食料品やエネルギー価格の高騰で賃金が目減りしている/Joos Mind/The Image Bank RF/Getty Images

ロンドン(CNN Business) 英国の労働者は過去20年あまりで最大の賃金目減りに苦しんでいる。高騰する食料とエネルギー価格が支出の大きな割合を占めるようになっている。

英国家統計局(ONS)が19日に発表したデータによると、3~5月の実質賃金(インフレを考慮した労働者の賃金)は昨年同時期と比較して2.8%減った。

これは、ONSが2001年に調査を開始して以来、最大の減少率だ。

今月初め、ジョンソン首相が辞任を表明し、現在後任選びが進んでいるが、同国は経済・財政上の困難な問題に直面している。

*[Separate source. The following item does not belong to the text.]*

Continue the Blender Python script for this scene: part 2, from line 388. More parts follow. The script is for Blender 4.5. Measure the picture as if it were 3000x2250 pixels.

ロシアのウクライナ侵攻によって悪化した世界のエネルギーと商品価格の上昇は、数カ月にわたって世界のインフレ要因となっている。世界第5位の経済大国である英国は、富裕国の中で最も大きな打撃を受けている国の一つだ。

英国の消費者物価指数は5月に40年ぶりの高水準となる9.1%上昇を記録し、主要7カ国(G7)の中で最高となった。一連の利上げにもかかわらず、今年後半には11%超に上昇すると予測されている。

そして、家計はその負担を実感している。高騰する光熱費や食料費が、英国人をここ数十年で最悪の生活費危機に陥れている。イングランド銀行は可処分所得が今年、1964年の調査開始以来2番目に大きな減少に見舞われると予測している。

英調査会社カンタールが19日に発表したデータによると、食料品のインフレ率は7月10日までの4週間で10%近くに達した。英国人は今年、食料品や必需品に454ポンド(約7万5000円)余計に費やすと予想される。

英エネルギー調査会社コーンウォール・インサイトによると、4月に54%上昇したエネルギー料金は、政府による価格上限の改定が行われる10月以降、多くの世帯で年3000ポンド(約50万円)を超えると推定されている。

ジョンソン政権はエネルギー料金の支払いに苦しむ多くの国民を救済するために、一世帯あたり400ポンドの補助金を約束。先月、エネルギー価格上昇で高まる石油・ガス会社の利益に50億ポンド課税することも発表した。

高インフレとダメージの大きな欧州連合(EU)からの離脱が相まって、英国の成長が損なわれつつある。経済協力開発機構(OECD)は先月、英経済が停滞に向かい、来年の国内総生産(GDP)はゼロ成長になると予測した。G7で最悪となる見込みだ。

ポンドもまた今年打撃を受け、対米ドルで11%下落しており、商品の輸入がこれまでより割高になる可能性が高い。

しかし1つだけ明るい材料がある。ONSの速報データによると、先月は雇用が順調で、就業者数は前年同月比3%増だった。